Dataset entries
****************************************
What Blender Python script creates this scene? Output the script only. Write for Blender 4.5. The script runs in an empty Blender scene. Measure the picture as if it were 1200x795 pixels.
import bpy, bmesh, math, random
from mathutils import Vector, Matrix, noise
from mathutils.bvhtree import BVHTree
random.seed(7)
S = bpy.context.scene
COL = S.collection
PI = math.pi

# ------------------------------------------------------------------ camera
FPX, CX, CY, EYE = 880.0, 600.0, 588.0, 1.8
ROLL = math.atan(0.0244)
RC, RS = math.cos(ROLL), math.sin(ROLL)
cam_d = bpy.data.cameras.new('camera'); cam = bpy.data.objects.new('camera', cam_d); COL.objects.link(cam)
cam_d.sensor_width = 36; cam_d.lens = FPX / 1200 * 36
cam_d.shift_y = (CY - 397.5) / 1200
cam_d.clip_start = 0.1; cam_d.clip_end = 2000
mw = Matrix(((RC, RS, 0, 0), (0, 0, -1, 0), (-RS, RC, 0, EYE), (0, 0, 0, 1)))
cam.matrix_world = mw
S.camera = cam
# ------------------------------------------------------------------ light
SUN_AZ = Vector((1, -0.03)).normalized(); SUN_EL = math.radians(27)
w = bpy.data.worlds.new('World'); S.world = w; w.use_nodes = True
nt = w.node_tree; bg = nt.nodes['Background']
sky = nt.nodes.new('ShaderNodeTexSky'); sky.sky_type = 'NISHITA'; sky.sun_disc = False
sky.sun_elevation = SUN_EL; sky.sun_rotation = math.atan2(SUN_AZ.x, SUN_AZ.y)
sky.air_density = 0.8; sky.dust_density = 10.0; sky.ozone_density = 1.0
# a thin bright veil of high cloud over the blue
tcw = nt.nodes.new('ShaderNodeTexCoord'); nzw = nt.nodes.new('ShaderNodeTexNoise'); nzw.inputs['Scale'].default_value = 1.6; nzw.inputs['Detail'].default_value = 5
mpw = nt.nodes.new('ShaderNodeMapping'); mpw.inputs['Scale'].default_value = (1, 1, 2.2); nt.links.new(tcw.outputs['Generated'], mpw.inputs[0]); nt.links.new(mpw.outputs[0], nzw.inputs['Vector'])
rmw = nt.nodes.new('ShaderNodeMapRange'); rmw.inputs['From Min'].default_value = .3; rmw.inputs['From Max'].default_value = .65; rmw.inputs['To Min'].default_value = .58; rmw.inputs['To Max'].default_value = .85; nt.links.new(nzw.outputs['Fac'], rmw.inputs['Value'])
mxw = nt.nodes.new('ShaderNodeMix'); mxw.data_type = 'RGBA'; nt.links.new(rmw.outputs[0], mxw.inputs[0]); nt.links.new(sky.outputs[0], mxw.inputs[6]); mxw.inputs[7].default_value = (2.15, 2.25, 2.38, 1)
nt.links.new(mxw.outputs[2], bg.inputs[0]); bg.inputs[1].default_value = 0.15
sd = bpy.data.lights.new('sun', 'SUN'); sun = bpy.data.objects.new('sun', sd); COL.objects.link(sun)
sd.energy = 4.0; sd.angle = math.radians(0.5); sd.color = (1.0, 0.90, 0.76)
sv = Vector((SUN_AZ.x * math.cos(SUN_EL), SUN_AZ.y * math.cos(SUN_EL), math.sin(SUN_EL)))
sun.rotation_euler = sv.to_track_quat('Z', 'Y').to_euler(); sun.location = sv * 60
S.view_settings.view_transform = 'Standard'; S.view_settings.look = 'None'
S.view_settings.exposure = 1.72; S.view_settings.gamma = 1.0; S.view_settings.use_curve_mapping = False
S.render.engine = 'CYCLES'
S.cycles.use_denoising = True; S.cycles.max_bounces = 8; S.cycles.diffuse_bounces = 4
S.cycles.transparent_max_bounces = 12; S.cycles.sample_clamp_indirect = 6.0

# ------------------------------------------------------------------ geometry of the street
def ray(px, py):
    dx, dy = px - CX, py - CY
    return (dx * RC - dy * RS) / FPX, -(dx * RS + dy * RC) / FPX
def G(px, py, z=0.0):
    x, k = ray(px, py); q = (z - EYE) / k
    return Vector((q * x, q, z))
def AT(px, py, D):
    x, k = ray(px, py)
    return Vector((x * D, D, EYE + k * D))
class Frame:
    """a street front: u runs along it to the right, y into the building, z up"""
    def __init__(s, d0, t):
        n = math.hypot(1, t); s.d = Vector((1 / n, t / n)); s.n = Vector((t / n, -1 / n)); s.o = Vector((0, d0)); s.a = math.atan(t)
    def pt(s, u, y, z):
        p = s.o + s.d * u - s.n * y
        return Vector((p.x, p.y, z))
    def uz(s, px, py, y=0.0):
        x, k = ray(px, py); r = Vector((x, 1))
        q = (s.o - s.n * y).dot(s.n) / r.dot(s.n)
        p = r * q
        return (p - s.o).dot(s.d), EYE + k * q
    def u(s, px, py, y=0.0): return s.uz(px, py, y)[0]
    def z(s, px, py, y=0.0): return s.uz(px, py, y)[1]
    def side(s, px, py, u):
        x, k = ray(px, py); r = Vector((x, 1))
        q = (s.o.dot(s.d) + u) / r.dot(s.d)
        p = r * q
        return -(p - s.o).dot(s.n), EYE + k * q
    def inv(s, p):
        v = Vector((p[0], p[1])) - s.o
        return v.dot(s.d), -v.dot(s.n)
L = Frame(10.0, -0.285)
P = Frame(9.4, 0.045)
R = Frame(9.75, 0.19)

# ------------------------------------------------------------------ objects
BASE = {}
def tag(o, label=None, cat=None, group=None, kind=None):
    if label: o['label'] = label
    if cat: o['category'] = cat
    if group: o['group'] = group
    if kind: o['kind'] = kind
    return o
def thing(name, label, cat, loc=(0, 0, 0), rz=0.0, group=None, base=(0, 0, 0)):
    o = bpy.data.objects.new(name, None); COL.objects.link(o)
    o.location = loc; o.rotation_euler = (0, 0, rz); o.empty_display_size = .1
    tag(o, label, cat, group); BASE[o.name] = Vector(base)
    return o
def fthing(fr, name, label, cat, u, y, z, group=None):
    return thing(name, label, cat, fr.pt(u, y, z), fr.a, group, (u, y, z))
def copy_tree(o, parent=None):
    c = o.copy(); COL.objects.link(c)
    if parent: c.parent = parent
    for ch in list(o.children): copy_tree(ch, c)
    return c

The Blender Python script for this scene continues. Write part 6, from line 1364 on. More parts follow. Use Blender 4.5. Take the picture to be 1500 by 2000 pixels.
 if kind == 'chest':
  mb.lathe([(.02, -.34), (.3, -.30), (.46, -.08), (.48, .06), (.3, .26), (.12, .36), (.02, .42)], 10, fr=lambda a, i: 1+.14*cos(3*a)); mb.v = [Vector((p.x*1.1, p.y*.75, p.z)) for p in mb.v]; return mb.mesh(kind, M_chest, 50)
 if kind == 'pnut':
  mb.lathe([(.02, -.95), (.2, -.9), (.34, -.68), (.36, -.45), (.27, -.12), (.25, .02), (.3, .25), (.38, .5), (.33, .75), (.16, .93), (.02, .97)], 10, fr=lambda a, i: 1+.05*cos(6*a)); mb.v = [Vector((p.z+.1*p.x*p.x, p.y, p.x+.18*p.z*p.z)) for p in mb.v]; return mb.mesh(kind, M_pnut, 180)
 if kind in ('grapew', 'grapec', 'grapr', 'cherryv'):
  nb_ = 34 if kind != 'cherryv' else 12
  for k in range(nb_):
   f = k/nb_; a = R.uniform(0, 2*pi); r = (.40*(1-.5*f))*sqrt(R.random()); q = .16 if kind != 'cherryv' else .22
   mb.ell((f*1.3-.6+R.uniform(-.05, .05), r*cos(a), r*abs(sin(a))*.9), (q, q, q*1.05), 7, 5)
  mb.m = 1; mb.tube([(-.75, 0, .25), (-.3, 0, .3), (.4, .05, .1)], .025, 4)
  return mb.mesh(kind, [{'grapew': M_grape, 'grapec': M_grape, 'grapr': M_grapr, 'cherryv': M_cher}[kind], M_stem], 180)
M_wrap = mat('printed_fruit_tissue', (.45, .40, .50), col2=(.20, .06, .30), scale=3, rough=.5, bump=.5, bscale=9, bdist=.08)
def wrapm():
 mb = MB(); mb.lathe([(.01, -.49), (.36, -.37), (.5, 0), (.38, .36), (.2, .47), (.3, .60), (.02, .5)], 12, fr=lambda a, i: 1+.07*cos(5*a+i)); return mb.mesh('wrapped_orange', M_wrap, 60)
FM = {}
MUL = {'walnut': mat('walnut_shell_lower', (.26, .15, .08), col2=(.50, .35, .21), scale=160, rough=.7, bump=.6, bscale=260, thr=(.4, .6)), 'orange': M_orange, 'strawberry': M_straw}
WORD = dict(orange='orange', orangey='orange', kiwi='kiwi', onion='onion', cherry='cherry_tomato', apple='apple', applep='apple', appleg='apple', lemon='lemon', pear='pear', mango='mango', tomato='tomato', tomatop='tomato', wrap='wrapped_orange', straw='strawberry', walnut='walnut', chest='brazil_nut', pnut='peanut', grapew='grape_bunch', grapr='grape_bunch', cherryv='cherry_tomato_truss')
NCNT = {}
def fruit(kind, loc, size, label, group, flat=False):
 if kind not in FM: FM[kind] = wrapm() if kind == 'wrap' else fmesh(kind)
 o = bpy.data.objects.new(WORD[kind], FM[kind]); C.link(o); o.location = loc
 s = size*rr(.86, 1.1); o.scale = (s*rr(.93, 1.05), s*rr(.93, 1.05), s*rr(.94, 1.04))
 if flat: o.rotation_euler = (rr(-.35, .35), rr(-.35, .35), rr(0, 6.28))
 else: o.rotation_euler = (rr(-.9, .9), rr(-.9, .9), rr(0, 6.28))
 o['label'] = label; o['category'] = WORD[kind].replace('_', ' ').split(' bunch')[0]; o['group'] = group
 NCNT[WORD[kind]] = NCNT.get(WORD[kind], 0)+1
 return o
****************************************
> [WHAT IS ASKED] From the first line of the data above to the line holding "PI = math.pi", reproduce each line exactly; emit no other lines.

> [RESULT FOR THIS TASK]
What Blender Python script creates this scene? Output the script only. Write for Blender 4.5. The script runs in an empty Blender scene. Measure the picture as if it were 1200x795 pixels.
import bpy, bmesh, math, random
from mathutils import Vector, Matrix, noise
from mathutils.bvhtree import BVHTree
random.seed(7)
S = bpy.context.scene
COL = S.collection
PI = math.pi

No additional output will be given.